- Data excerpt:
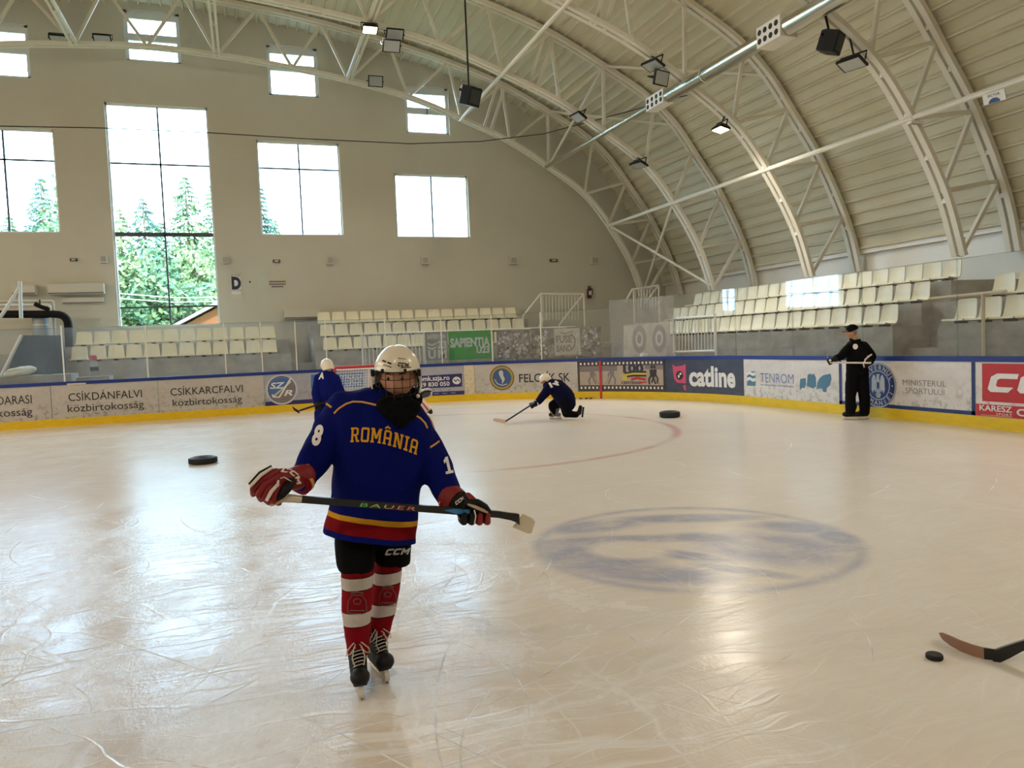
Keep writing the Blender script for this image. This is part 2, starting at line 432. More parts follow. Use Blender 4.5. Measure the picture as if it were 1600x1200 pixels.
    b.inputs['IOR'].default_value = 1.33; b.inputs['Specular IOR Level'].default_value = .25
    hgt = t.math('ADD', t.math('ADD', t.math('MULTIPLY', grain, t.math('ADD', .15, t.math('MULTIPLY', frost, 1.1))), t.math('MULTIPLY', sc_all, .35)), t.math('MULTIPLY', streak, .45))
    bp = t.node('ShaderNodeBump', {'Height': hgt, 'Strength': .35, 'Distance': .012})
    t._set(b.inputs['Normal'], bp)
    return M
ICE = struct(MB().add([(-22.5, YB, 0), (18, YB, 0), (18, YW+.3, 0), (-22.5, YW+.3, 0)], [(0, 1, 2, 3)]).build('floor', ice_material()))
def mark_mat():
    M = bpy.data.materials.new('skate_cut_snow'); M.use_nodes = True; t = NT(M); b = t.n['Principled BSDF']
    b.inputs['Base Color'].default_value = (.93, .94, .95, 1); b.inputs['Roughness'].default_value = .8
    tr = t.node('ShaderNodeBsdfTransparent'); f = t.ramp(t.noise(5, t.pos(), 3), [(.3, .35), (.55, 1)])
    t._set(t.n['Material Output'].inputs[0], t.node('ShaderNodeMixShader', {0: f, 1: tr, 2: b.outputs[0]})); return M
rs = random.Random(11); mk = MB()
def skate_mark(x, y, a, L, curv, wd, wob):
    n = max(6, int(L/.07)); P = []; 
    for i in range(n+1):
        P.append((x, y)); a += curv*L/n + wob*math.sin(i*.9); x += math.cos(a)*L/n; y += math.sin(a)*L/n
    vs, fs = band2d(P, wd)
    k = len(vs)//2
    for i in range(k):                        # taper both ends
        f = min(1, .15+2.5*min(i, k-1-i)/k); A, B_ = vs[2*i], vs[2*i+1]; c = ((A[0]+B_[0])/2, (A[1]+B_[1])/2)
        vs[2*i] = (c[0]+(A[0]-c[0])*f, c[1]+(A[1]-c[1])*f); vs[2*i+1] = (c[0]+(B_[0]-c[0])*f, c[1]+(B_[1]-c[1])*f)
    mk.add([(p[0], p[1], .0003) for p in vs], fs)
for i in range(300):
    left = i < 215
    x = rs.uniform(-4.2, 1.2) if left else rs.uniform(.8, 8.5); y = 2.2+rs.random()**1.5*7.5 if left else rs.uniform(2.4, 10)
    skate_mark(x, y, rs.choice((.5, -.2, 1.2, 2.0))+rs.gauss(0, .45), rs.uniform(.25, 1.9), rs.gauss(0, .7), rs.uniform(.004, .012) if left else rs.uniform(.002, .006), rs.uniform(0, .02))
o = mk.build('skate_marks', mark_mat(), ICE, None); o['kind'] = 'stuff'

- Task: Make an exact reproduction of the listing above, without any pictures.

- Solution to this task:
Keep writing the Blender script for this image. This is part 2, starting at line 432. More parts follow. Use Blender 4.5. Measure the picture as if it were 1600x1200 pixels.
    b.inputs['IOR'].default_value = 1.33; b.inputs['Specular IOR Level'].default_value = .25
    hgt = t.math('ADD', t.math('ADD', t.math('MULTIPLY', grain, t.math('ADD', .15, t.math('MULTIPLY', frost, 1.1))), t.math('MULTIPLY', sc_all, .35)), t.math('MULTIPLY', streak, .45))
    bp = t.node('ShaderNodeBump', {'Height': hgt, 'Strength': .35, 'Distance': .012})
    t._set(b.inputs['Normal'], bp)
    return M
ICE = struct(MB().add([(-22.5, YB, 0), (18, YB, 0), (18, YW+.3, 0), (-22.5, YW+.3, 0)], [(0, 1, 2, 3)]).build('floor', ice_material()))
def mark_mat():
    M = bpy.data.materials.new('skate_cut_snow'); M.use_nodes = True; t = NT(M); b = t.n['Principled BSDF']
    b.inputs['Base Color'].default_value = (.93, .94, .95, 1); b.inputs['Roughness'].default_value = .8
    tr = t.node('ShaderNodeBsdfTransparent'); f = t.ramp(t.noise(5, t.pos(), 3), [(.3, .35), (.55, 1)])
    t._set(t.n['Material Output'].inputs[0], t.node('ShaderNodeMixShader', {0: f, 1: tr, 2: b.outputs[0]})); return M
rs = random.Random(11); mk = MB()
def skate_mark(x, y, a, L, curv, wd, wob):
    n = max(6, int(L/.07)); P = []; 
    for i in range(n+1):
        P.append((x, y)); a += curv*L/n + wob*math.sin(i*.9); x += math.cos(a)*L/n; y += math.sin(a)*L/n
    vs, fs = band2d(P, wd)
    k = len(vs)//2
    for i in range(k):                        # taper both ends
        f = min(1, .15+2.5*min(i, k-1-i)/k); A, B_ = vs[2*i], vs[2*i+1]; c = ((A[0]+B_[0])/2, (A[1]+B_[1])/2)
        vs[2*i] = (c[0]+(A[0]-c[0])*f, c[1]+(A[1]-c[1])*f); vs[2*i+1] = (c[0]+(B_[0]-c[0])*f, c[1]+(B_[1]-c[1])*f)
    mk.add([(p[0], p[1], .0003) for p in vs], fs)
for i in range(300):
    left = i < 215
    x = rs.uniform(-4.2, 1.2) if left else rs.uniform(.8, 8.5); y = 2.2+rs.random()**1.5*7.5 if left else rs.uniform(2.4, 10)
    skate_mark(x, y, rs.choice((.5, -.2, 1.2, 2.0))+rs.gauss(0, .45), rs.uniform(.25, 1.9), rs.gauss(0, .7), rs.uniform(.004, .012) if left else rs.uniform(.002, .006), rs.uniform(0, .02))
o = mk.build('skate_marks', mark_mat(), ICE, None); o['kind'] = 'stuff'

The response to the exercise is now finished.